Go through the listing and copy every line word for word.

— Begin —

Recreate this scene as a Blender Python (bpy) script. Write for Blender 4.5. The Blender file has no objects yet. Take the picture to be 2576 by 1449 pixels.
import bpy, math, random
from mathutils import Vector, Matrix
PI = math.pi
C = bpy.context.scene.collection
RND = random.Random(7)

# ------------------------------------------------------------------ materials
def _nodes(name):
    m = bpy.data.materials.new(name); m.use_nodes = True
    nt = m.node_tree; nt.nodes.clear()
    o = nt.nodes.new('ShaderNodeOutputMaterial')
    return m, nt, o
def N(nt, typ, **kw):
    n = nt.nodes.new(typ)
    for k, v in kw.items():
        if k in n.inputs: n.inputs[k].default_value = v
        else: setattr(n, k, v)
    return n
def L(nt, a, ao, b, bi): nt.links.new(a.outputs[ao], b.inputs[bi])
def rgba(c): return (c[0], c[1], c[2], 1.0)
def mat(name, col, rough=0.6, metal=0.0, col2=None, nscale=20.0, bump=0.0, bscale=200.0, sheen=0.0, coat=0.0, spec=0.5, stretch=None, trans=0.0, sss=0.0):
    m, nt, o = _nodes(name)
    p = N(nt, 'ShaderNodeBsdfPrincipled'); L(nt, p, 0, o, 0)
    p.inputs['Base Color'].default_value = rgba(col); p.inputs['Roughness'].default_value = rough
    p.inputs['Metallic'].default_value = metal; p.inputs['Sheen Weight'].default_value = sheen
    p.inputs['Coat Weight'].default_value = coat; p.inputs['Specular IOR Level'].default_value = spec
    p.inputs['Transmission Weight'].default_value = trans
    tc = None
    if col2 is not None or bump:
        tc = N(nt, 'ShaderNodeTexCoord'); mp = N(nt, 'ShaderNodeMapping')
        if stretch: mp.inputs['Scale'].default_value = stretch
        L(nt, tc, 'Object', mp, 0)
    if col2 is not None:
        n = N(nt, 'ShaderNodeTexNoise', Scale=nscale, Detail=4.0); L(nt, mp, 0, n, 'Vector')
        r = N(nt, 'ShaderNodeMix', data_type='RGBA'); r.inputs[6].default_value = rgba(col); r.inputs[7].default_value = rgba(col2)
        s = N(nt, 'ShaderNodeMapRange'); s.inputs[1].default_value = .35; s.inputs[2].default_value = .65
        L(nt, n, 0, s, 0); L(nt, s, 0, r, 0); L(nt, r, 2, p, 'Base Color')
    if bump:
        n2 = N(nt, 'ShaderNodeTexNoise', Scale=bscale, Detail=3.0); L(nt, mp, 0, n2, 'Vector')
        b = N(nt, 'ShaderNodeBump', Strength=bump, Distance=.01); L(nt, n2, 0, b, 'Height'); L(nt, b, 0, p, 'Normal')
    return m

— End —

(TASK RESPONSE):
Recreate this scene as a Blender Python (bpy) script. Write for Blender 4.5. The Blender file has no objects yet. Take the picture to be 2576 by 1449 pixels.
import bpy, math, random
from mathutils import Vector, Matrix
PI = math.pi
C = bpy.context.scene.collection
RND = random.Random(7)

# ------------------------------------------------------------------ materials
def _nodes(name):
    m = bpy.data.materials.new(name); m.use_nodes = True
    nt = m.node_tree; nt.nodes.clear()
    o = nt.nodes.new('ShaderNodeOutputMaterial')
    return m, nt, o
def N(nt, typ, **kw):
    n = nt.nodes.new(typ)
    for k, v in kw.items():
        if k in n.inputs: n.inputs[k].default_value = v
        else: setattr(n, k, v)
    return n
def L(nt, a, ao, b, bi): nt.links.new(a.outputs[ao], b.inputs[bi])
def rgba(c): return (c[0], c[1], c[2], 1.0)
def mat(name, col, rough=0.6, metal=0.0, col2=None, nscale=20.0, bump=0.0, bscale=200.0, sheen=0.0, coat=0.0, spec=0.5, stretch=None, trans=0.0, sss=0.0):
    m, nt, o = _nodes(name)
    p = N(nt, 'ShaderNodeBsdfPrincipled'); L(nt, p, 0, o, 0)
    p.inputs['Base Color'].default_value = rgba(col); p.inputs['Roughness'].default_value = rough
    p.inputs['Metallic'].default_value = metal; p.inputs['Sheen Weight'].default_value = sheen
    p.inputs['Coat Weight'].default_value = coat; p.inputs['Specular IOR Level'].default_value = spec
    p.inputs['Transmission Weight'].default_value = trans
    tc = None
    if col2 is not None or bump:
        tc = N(nt, 'ShaderNodeTexCoord'); mp = N(nt, 'ShaderNodeMapping')
        if stretch: mp.inputs['Scale'].default_value = stretch
        L(nt, tc, 'Object', mp, 0)
    if col2 is not None:
        n = N(nt, 'ShaderNodeTexNoise', Scale=nscale, Detail=4.0); L(nt, mp, 0, n, 'Vector')
        r = N(nt, 'ShaderNodeMix', data_type='RGBA'); r.inputs[6].default_value = rgba(col); r.inputs[7].default_value = rgba(col2)
        s = N(nt, 'ShaderNodeMapRange'); s.inputs[1].default_value = .35; s.inputs[2].default_value = .65
        L(nt, n, 0, s, 0); L(nt, s, 0, r, 0); L(nt, r, 2, p, 'Base Color')
    if bump:
        n2 = N(nt, 'ShaderNodeTexNoise', Scale=bscale, Detail=3.0); L(nt, mp, 0, n2, 'Vector')
        b = N(nt, 'ShaderNodeBump', Strength=bump, Distance=.01); L(nt, n2, 0, b, 'Height'); L(nt, b, 0, p, 'Normal')
    return m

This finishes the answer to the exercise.